═════ Provided entries

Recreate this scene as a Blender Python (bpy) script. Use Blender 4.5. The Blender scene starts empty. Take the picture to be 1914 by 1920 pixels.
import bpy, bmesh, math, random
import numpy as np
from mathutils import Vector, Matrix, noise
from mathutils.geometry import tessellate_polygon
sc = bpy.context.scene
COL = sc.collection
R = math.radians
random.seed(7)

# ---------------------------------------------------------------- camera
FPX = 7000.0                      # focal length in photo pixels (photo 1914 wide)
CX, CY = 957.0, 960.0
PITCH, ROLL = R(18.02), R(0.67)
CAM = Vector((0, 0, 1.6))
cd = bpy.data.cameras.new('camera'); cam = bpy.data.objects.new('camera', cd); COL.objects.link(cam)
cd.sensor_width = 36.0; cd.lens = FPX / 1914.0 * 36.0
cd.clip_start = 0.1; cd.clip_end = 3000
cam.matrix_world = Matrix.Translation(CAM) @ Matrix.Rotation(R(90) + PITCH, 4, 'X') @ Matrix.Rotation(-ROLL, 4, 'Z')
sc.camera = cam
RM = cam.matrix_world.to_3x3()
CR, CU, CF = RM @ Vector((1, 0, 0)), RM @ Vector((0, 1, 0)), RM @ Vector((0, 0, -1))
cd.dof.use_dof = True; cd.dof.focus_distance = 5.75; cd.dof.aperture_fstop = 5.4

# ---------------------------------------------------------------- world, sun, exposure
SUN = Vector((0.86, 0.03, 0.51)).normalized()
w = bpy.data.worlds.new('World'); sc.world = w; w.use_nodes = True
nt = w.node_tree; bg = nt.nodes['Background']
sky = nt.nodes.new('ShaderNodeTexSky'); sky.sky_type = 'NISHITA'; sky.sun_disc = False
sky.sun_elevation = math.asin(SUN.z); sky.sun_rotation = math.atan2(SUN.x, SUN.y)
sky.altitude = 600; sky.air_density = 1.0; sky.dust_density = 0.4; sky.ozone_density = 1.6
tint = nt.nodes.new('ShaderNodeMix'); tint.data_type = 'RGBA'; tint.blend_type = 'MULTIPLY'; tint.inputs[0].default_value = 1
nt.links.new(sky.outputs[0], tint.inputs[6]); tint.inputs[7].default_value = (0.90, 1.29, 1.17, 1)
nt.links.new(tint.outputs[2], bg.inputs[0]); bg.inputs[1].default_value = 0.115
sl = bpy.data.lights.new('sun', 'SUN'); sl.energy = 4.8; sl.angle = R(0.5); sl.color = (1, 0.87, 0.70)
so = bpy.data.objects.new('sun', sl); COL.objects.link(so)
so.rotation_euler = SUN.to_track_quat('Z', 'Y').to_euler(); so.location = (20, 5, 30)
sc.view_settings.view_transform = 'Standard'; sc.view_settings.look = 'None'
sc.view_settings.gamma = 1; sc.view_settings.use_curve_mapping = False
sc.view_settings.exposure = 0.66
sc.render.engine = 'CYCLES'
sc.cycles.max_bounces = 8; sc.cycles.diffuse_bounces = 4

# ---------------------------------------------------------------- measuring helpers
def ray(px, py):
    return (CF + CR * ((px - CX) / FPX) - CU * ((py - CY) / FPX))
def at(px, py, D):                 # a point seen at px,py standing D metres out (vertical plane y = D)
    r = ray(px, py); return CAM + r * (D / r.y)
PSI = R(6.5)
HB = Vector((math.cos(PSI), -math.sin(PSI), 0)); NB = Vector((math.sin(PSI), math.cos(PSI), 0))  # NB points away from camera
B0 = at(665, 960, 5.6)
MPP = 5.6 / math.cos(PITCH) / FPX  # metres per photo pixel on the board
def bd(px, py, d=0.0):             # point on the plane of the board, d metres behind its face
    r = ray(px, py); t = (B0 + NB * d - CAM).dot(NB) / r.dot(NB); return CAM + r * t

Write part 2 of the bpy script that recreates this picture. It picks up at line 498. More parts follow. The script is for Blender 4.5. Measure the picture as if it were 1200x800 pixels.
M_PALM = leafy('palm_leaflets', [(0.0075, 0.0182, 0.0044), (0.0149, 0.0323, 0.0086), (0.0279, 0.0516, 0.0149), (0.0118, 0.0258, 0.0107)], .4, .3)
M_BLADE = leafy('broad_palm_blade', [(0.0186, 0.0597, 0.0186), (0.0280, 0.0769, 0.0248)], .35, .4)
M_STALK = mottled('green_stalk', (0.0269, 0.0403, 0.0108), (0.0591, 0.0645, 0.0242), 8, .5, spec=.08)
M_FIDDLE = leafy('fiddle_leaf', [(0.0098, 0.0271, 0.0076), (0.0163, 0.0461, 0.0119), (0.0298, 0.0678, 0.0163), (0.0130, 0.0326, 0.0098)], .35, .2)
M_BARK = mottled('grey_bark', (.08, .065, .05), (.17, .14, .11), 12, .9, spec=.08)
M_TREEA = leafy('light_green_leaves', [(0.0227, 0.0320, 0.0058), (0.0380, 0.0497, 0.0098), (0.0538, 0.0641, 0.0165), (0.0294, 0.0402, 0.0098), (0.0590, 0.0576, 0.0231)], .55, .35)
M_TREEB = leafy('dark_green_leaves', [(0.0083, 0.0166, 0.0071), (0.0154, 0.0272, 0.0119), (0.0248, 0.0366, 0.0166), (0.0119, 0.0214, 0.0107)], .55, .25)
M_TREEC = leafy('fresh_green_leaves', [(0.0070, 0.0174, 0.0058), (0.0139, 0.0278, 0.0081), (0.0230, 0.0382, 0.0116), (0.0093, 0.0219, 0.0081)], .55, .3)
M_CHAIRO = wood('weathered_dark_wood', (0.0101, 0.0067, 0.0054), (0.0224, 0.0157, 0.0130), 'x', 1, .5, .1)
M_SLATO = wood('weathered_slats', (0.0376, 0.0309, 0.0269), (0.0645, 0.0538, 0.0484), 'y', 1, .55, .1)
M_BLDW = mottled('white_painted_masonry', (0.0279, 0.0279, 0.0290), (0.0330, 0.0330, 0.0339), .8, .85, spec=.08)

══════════

* [Required task]
Write all of the records out again exactly.

* [Response to the task]
Recreate this scene as a Blender Python (bpy) script. Use Blender 4.5. The Blender scene starts empty. Take the picture to be 1914 by 1920 pixels.
import bpy, bmesh, math, random
import numpy as np
from mathutils import Vector, Matrix, noise
from mathutils.geometry import tessellate_polygon
sc = bpy.context.scene
COL = sc.collection
R = math.radians
random.seed(7)

# ---------------------------------------------------------------- camera
FPX = 7000.0                      # focal length in photo pixels (photo 1914 wide)
CX, CY = 957.0, 960.0
PITCH, ROLL = R(18.02), R(0.67)
CAM = Vector((0, 0, 1.6))
cd = bpy.data.cameras.new('camera'); cam = bpy.data.objects.new('camera', cd); COL.objects.link(cam)
cd.sensor_width = 36.0; cd.lens = FPX / 1914.0 * 36.0
cd.clip_start = 0.1; cd.clip_end = 3000
cam.matrix_world = Matrix.Translation(CAM) @ Matrix.Rotation(R(90) + PITCH, 4, 'X') @ Matrix.Rotation(-ROLL, 4, 'Z')
sc.camera = cam
RM = cam.matrix_world.to_3x3()
CR, CU, CF = RM @ Vector((1, 0, 0)), RM @ Vector((0, 1, 0)), RM @ Vector((0, 0, -1))
cd.dof.use_dof = True; cd.dof.focus_distance = 5.75; cd.dof.aperture_fstop = 5.4

# ---------------------------------------------------------------- world, sun, exposure
SUN = Vector((0.86, 0.03, 0.51)).normalized()
w = bpy.data.worlds.new('World'); sc.world = w; w.use_nodes = True
nt = w.node_tree; bg = nt.nodes['Background']
sky = nt.nodes.new('ShaderNodeTexSky'); sky.sky_type = 'NISHITA'; sky.sun_disc = False
sky.sun_elevation = math.asin(SUN.z); sky.sun_rotation = math.atan2(SUN.x, SUN.y)
sky.altitude = 600; sky.air_density = 1.0; sky.dust_density = 0.4; sky.ozone_density = 1.6
tint = nt.nodes.new('ShaderNodeMix'); tint.data_type = 'RGBA'; tint.blend_type = 'MULTIPLY'; tint.inputs[0].default_value = 1
nt.links.new(sky.outputs[0], tint.inputs[6]); tint.inputs[7].default_value = (0.90, 1.29, 1.17, 1)
nt.links.new(tint.outputs[2], bg.inputs[0]); bg.inputs[1].default_value = 0.115
sl = bpy.data.lights.new('sun', 'SUN'); sl.energy = 4.8; sl.angle = R(0.5); sl.color = (1, 0.87, 0.70)
so = bpy.data.objects.new('sun', sl); COL.objects.link(so)
so.rotation_euler = SUN.to_track_quat('Z', 'Y').to_euler(); so.location = (20, 5, 30)
sc.view_settings.view_transform = 'Standard'; sc.view_settings.look = 'None'
sc.view_settings.gamma = 1; sc.view_settings.use_curve_mapping = False
sc.view_settings.exposure = 0.66
sc.render.engine = 'CYCLES'
sc.cycles.max_bounces = 8; sc.cycles.diffuse_bounces = 4

# ---------------------------------------------------------------- measuring helpers
def ray(px, py):
    return (CF + CR * ((px - CX) / FPX) - CU * ((py - CY) / FPX))
def at(px, py, D):                 # a point seen at px,py standing D metres out (vertical plane y = D)
    r = ray(px, py); return CAM + r * (D / r.y)
PSI = R(6.5)
HB = Vector((math.cos(PSI), -math.sin(PSI), 0)); NB = Vector((math.sin(PSI), math.cos(PSI), 0))  # NB points away from camera
B0 = at(665, 960, 5.6)
MPP = 5.6 / math.cos(PITCH) / FPX  # metres per photo pixel on the board
def bd(px, py, d=0.0):             # point on the plane of the board, d metres behind its face
    r = ray(px, py); t = (B0 + NB * d - CAM).dot(NB) / r.dot(NB); return CAM + r * t

Write part 2 of the bpy script that recreates this picture. It picks up at line 498. More parts follow. The script is for Blender 4.5. Measure the picture as if it were 1200x800 pixels.
M_PALM = leafy('palm_leaflets', [(0.0075, 0.0182, 0.0044), (0.0149, 0.0323, 0.0086), (0.0279, 0.0516, 0.0149), (0.0118, 0.0258, 0.0107)], .4, .3)
M_BLADE = leafy('broad_palm_blade', [(0.0186, 0.0597, 0.0186), (0.0280, 0.0769, 0.0248)], .35, .4)
M_STALK = mottled('green_stalk', (0.0269, 0.0403, 0.0108), (0.0591, 0.0645, 0.0242), 8, .5, spec=.08)
M_FIDDLE = leafy('fiddle_leaf', [(0.0098, 0.0271, 0.0076), (0.0163, 0.0461, 0.0119), (0.0298, 0.0678, 0.0163), (0.0130, 0.0326, 0.0098)], .35, .2)
M_BARK = mottled('grey_bark', (.08, .065, .05), (.17, .14, .11), 12, .9, spec=.08)
M_TREEA = leafy('light_green_leaves', [(0.0227, 0.0320, 0.0058), (0.0380, 0.0497, 0.0098), (0.0538, 0.0641, 0.0165), (0.0294, 0.0402, 0.0098), (0.0590, 0.0576, 0.0231)], .55, .35)
M_TREEB = leafy('dark_green_leaves', [(0.0083, 0.0166, 0.0071), (0.0154, 0.0272, 0.0119), (0.0248, 0.0366, 0.0166), (0.0119, 0.0214, 0.0107)], .55, .25)
M_TREEC = leafy('fresh_green_leaves', [(0.0070, 0.0174, 0.0058), (0.0139, 0.0278, 0.0081), (0.0230, 0.0382, 0.0116), (0.0093, 0.0219, 0.0081)], .55, .3)
M_CHAIRO = wood('weathered_dark_wood', (0.0101, 0.0067, 0.0054), (0.0224, 0.0157, 0.0130), 'x', 1, .5, .1)
M_SLATO = wood('weathered_slats', (0.0376, 0.0309, 0.0269), (0.0645, 0.0538, 0.0484), 'y', 1, .55, .1)
M_BLDW = mottled('white_painted_masonry', (0.0279, 0.0279, 0.0290), (0.0330, 0.0330, 0.0339), .8, .85, spec=.08)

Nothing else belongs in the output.